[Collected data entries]
------------------------------------------------------------------------

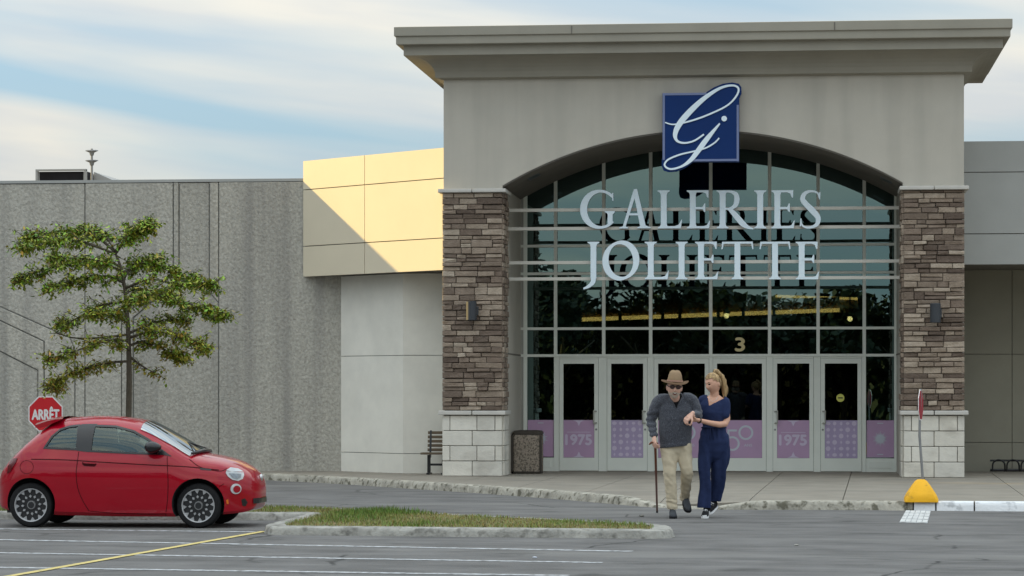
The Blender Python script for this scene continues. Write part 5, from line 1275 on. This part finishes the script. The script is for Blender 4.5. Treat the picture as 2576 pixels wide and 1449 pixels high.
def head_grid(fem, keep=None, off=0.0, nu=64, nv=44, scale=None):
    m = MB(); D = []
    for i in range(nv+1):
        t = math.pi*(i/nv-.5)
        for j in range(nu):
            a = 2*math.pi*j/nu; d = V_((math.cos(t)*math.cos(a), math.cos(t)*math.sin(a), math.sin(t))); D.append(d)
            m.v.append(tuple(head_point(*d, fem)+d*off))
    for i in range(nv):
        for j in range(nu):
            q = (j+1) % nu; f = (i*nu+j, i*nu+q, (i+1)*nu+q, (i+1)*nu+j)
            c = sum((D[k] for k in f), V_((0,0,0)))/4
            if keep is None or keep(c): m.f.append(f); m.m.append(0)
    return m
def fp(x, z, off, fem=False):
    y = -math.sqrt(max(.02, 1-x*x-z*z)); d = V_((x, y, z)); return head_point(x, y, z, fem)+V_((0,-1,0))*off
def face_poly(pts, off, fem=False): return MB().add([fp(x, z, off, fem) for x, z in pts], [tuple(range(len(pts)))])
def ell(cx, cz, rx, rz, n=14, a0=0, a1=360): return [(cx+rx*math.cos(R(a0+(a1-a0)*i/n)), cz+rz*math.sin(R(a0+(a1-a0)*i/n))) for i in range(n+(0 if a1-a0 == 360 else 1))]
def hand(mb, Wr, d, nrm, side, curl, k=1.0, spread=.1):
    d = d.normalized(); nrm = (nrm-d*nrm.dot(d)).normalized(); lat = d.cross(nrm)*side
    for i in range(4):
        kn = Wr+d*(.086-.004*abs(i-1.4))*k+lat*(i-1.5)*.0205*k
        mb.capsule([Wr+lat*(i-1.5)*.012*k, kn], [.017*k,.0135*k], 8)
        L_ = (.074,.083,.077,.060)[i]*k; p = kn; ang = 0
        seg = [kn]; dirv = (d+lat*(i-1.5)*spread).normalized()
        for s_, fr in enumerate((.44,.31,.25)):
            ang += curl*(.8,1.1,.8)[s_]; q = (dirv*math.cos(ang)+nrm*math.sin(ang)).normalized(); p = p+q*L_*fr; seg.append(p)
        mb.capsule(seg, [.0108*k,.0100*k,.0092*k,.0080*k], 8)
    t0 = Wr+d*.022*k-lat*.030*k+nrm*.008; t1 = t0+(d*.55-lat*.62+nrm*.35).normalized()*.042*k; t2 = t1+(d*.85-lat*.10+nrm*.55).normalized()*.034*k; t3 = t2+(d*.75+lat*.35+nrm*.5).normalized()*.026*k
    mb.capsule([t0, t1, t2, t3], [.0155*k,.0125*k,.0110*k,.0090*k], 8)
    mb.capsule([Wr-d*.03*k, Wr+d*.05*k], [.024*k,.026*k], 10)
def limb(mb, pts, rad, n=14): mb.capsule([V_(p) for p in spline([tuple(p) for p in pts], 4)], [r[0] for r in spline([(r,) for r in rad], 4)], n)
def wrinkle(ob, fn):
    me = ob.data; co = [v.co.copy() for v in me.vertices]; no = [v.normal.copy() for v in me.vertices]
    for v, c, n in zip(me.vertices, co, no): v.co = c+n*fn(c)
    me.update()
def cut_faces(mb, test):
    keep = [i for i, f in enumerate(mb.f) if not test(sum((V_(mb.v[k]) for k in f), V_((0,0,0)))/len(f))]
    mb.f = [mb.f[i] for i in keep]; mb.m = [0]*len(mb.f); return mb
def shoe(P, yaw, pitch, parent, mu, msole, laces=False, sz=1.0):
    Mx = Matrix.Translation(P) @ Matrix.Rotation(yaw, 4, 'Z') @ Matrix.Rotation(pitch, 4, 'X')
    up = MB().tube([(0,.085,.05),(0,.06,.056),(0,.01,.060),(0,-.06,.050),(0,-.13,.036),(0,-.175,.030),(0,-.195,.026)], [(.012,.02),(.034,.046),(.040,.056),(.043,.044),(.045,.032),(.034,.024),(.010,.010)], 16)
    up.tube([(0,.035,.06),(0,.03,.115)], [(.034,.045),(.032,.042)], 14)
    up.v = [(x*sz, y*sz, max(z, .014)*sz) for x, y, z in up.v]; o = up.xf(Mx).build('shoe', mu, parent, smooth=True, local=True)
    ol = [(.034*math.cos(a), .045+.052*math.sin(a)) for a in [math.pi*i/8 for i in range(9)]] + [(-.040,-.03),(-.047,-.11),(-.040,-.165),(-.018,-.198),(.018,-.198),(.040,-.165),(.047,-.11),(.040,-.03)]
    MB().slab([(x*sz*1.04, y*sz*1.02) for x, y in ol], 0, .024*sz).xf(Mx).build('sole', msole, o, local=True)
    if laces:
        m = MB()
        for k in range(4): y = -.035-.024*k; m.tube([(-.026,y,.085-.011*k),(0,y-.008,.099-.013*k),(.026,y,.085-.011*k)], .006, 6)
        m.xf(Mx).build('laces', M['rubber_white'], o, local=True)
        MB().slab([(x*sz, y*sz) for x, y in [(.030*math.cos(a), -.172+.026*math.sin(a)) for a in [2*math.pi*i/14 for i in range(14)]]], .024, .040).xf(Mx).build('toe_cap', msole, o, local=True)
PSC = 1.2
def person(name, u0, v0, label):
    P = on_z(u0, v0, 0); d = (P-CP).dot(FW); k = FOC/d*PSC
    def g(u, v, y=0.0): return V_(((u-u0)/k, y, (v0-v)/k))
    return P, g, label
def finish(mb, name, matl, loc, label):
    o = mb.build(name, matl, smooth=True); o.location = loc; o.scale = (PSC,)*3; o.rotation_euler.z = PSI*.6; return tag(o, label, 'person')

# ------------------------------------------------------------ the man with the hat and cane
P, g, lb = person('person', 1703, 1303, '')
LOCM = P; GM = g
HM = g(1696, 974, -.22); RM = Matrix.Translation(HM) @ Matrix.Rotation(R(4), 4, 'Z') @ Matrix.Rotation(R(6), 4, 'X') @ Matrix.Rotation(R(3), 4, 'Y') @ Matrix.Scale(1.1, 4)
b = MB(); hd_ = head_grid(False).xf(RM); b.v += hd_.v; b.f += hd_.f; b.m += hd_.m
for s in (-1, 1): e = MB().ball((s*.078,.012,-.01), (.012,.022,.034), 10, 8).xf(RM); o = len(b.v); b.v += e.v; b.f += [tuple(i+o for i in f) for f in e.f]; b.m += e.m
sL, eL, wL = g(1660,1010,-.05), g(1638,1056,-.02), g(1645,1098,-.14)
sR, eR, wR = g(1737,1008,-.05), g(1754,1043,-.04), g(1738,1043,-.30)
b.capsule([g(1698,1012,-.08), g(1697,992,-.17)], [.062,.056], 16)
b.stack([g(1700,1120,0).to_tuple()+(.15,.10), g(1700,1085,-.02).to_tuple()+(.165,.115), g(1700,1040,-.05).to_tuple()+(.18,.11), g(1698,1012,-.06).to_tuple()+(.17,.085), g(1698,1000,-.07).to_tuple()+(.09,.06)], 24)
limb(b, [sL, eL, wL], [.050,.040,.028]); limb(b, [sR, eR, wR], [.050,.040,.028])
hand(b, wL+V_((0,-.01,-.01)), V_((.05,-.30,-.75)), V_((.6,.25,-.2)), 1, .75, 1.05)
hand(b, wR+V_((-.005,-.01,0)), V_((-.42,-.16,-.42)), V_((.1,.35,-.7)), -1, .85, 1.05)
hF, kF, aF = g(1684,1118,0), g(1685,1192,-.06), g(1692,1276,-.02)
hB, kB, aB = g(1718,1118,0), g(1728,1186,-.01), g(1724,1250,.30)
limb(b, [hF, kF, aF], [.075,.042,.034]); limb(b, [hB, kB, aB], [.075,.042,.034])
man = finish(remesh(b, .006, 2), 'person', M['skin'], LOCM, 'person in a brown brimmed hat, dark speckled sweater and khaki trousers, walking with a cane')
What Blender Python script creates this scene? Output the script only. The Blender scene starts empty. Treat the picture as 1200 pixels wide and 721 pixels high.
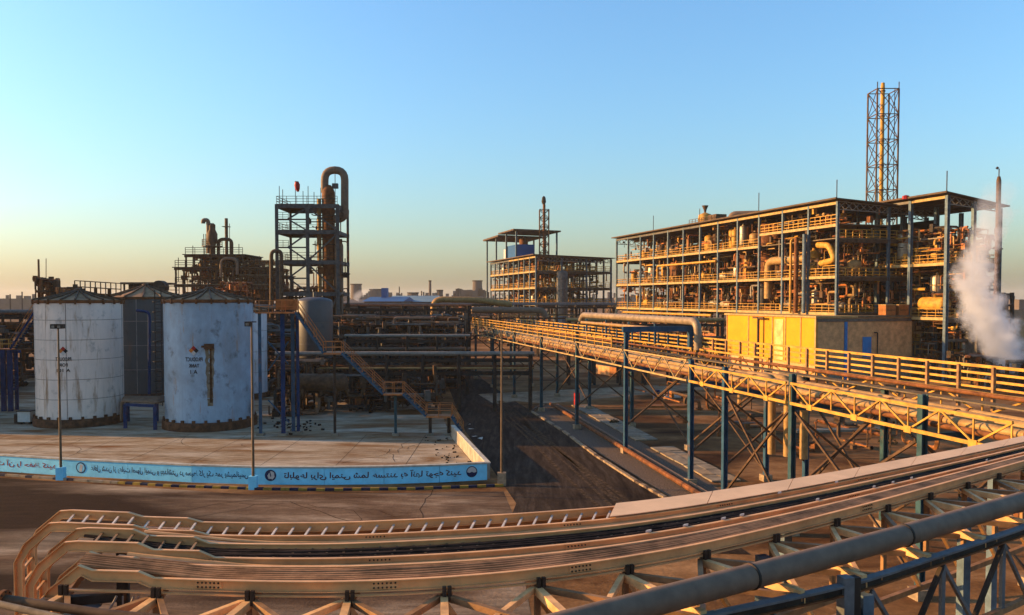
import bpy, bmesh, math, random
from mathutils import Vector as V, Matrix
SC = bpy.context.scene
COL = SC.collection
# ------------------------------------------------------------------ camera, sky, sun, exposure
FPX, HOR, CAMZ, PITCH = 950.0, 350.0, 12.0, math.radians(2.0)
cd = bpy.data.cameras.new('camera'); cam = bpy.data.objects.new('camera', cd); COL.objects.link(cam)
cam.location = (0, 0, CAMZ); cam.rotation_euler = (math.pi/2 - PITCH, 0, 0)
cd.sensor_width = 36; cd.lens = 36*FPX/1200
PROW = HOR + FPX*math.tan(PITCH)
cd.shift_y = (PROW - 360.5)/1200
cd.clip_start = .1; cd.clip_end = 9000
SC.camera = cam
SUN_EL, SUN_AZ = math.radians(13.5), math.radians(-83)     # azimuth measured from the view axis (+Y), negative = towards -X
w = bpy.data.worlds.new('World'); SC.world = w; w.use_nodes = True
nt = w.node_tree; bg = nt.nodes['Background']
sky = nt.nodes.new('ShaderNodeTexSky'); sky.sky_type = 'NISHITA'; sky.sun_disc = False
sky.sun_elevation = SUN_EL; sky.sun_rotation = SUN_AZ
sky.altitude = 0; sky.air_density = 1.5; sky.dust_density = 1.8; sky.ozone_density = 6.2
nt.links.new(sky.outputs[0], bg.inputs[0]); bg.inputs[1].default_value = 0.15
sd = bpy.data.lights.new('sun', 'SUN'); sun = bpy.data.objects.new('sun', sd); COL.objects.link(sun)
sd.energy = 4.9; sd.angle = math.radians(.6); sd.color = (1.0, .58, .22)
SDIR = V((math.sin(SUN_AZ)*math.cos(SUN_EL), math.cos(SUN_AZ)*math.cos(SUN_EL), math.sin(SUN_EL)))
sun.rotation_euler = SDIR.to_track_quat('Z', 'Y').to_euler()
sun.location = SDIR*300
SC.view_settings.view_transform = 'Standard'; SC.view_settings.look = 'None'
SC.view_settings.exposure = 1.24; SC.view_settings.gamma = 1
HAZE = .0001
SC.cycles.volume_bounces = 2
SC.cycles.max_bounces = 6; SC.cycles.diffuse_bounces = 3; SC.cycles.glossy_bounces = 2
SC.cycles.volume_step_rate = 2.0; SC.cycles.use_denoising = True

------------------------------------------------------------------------

YOUR TASK:
Which lines above contain "scene"? Show each of them.

PROBLEM SOLUTION:
The Blender Python script for this scene continues. Write part 5, from line 1275 on. This part finishes the script. The script is for Blender 4.5. Treat the picture as 2576 pixels wide and 1449 pixels high.
What Blender Python script creates this scene? Output the script only. The Blender scene starts empty. Treat the picture as 1200 pixels wide and 721 pixels high.
SC = bpy.context.scene